Ümmü Ümâre (r.anhâ)’nın oğlu hemen ayağa kalktı ve müşriklerle çarpışmaya başladı. Bir ara oğlunu yaralayan müşrik oradan geçiyordu. İki Cihan Güneşi Efendimiz annesine: “İşte oğluna vuran!..” buyurdu. Nesîbe Hatun derhal harekete geçti ve düşmana saldırdı. Bacaklarına indirdiği bir kılıç darbesiyle adamı yere devirdi. Efendimiz bu manzara karşısında ön dişleri görününceye kadar gülümsedi ve bu kahraman hanım sahâbîsine: “Ey Ümmü Ümâre! Adamı perişan ettin!”iltifatında bulundu. Peşinden: “Hamd olsun Allah’a ki, düşmanına muzaffer kılıp, gözünü aydın etti. Öcünü almayı sana gözünle gösterdi.” buyurdu.
Müşrikler her yandan saldırıyordu. Bir ara iri yarı azılı bir müşrik İbni Kamia İki Cihan Güneşi Efendimizin yanına kadar sokuldu. Mübarek yüzünü yaralayıp iki dişini şehid etti. İşte bu sırada Nesîbe Hatun bütün cesâret ve şecaatiyle bu bedbaht kişiye bir kaç kılıç darbesi savurdu. Fakat düşman iki zırhı üst üste giymişti. Bu sebeple vuruşları ona tesir etmedi. İbni Kamia müşriğinin kılıç darbesiyle Nesibe Hatun omuzundan yaralandı. Sahâbiler yetişip müşriği geri püskürttüler.

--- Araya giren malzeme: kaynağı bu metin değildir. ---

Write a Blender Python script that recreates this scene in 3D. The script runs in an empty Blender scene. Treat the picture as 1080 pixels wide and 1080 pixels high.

Nesîbe Hatun bu müjdeleri duyunca Efendimize: “Ya Rasûlallah! Duâ et de Cennette sana komşu olalım” ricâsında bulundu Fahr-i Kâinat (s.a.) Efendimiz de hemen: “Allah’ım! Bunları, Cennette bana komşu ve arkadaş eyle!” diye duâ buyurdu.
Ümmü Ümâre (r.anhâ) bu duâdan pek memnun oldu ve: “Bu bana yeter! Artık dünyada ne musîbet gelirse gelsin! Hiç ehemmiyeti yok.” diyerek sevincini açığa vurdu. Yaralarının acısını duymaz oldu.
İki Cihan Güneşi Efendimiz savaş sonrasında onun gösterdiği kahramanlığı ümmetine şöyle duyurdu: “Uhud Günü ne zaman sağıma, soluma baksam beni korumak için çarpışan Nesîbe’yi görüyordum.” buyurdu.
Uhud günü Rasûlullah (s.a.)’in hep yanıbaşında çarpışan bu kahraman hanım sahâbî 12-13 yerinden yaralanmıştı. Bunların en ağırı omuzundan aldığı yaraydı. Bir yıl onun tedavîsi ile uğraştı.
Muhteren konuşmacı ilçe vaizi bu muhteşem hayat hikayesinden su derslerin çıkabileceğini -hulaseten- zikretti:
1- İslam davasını yaymada kadın- erkek farkı yoktur
2- Abdullah, Habib gibi evlatları yetiştirecek olanlar analardır.
3- Müslüman düşmanları ne kadar da kuvvetli olurlarsa olsunlar, bu nevi Sahabi imanlı gönüllerce yenilebilirler.
4- Bugünün cihadı kalemle, ilim ve ikna metoduyla olmalı ki İHL'leri bunları yapacak öğrenciler yetiltiriyor.
Etkinliği düzenleten müdürümüz Fatoş Altunova'yı tebrik ederim.